Graham Dove wants to make sure that communities have a say in smart city deployments
Smart city projects deploy Internet of Things (IoT) sensors to gather data with the aim of improving life for residents: monitoring how space is used, optimizing traffic flow and public transportation, and measuring noise levels, among other factors. Yet the presence of these sensors gives rise to important questions involving accountability, privacy, and civil liberties. How should we really feel about the use of cameras and microphones on our streets? Or biometric devices that allow New York City’s Housing Authority to monitor who enters public housing projects? And what about facial recognition sensors that enable law enforcement agencies to track people walking down city streets?
Assistant Professor Graham Dove, from Tandon’s Department of Technology Management and Innovation, and Center for Urban Science + Progress (CUSP), is trying to navigate the ethical and political ramifications of the smart city.
His recent paper, co-authored by Eric Corbett of Google Research (and a former postdoctoral fellow at CUSP), addresses how community members perceive the issue of transparency as it relates to smart-city sensors.

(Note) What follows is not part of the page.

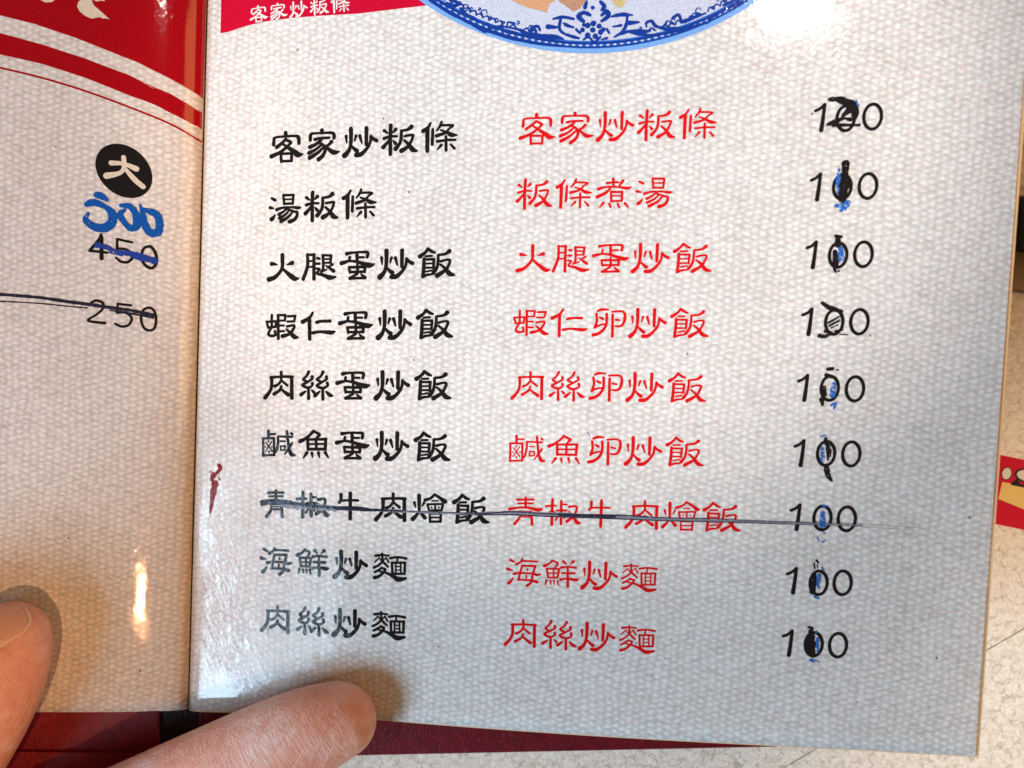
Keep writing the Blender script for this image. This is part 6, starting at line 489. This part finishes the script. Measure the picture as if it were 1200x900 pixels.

"Signs of the Smart City: Exploring the Limits and Opportunities of Transparency” — which received a best-paper honorable mention at the Association for Computing Machinery’s Conference on Human Factors in Computing (ACM CHI), the premier venue for human-computer interaction research — details an investigation done in collaboration with the NYC Office of Technology and Innovation. And while at first it might seem obvious that greater transparency is a simple and virtuous goal that can be achieved by making the presence and purpose of sensors more visible, the researchers concluded that real transparency is unlikely to be achieved that way.
In a series of participatory design workshops held at public libraries, New York City residents were asked what they would like to know — and understand — about the smart city sensors that might be deployed in their neighborhoods. Participants created examples of physical signage that would share answers to these concerns with their neighbors, on the premise that trust and transparency would best be served through information.
However, when Dove and Corbett reflected on these workshops and the “signs” that people created, it became clear that the transparency residents wanted involved way more than information about what data the sensors might gather and which City agency had deployed them.
“We found that people’s concerns went beyond making sensors more transparent but instead sought to reveal the technology’s interconnected social, political, and economic processes.” the researchers write.
They concluded that the concerns expressed through the workshops’ activities are much broader, encompassing public participation in smart city decision-making, and in the civil rights, economics, and power structures, involved — which could not be readily addressed through physical signage alone. “Situations change and peoples’ concerns vary,” Dove explains. “We think it’s better to view transparency as an ongoing process or activity that includes the social, as well as the technical, context of smart cities, rather than something that can be achieved through a one-time effort.”
Like this project, Dove’s broader body of work takes user-centered and participatory approaches to designing and understanding data-enabled products, services, and artifacts (such as smart sensors) and human engagement with machine-learning.
We read constantly about the misuse of tech, from people becoming addicted to their screens to intrusive digital surveillance, but it can also be enriching and liberating if it’s created in a way that puts people first.”
— Graham Dove
City planners and government agencies would do well to heed that advice when rolling out their smart-city initiatives.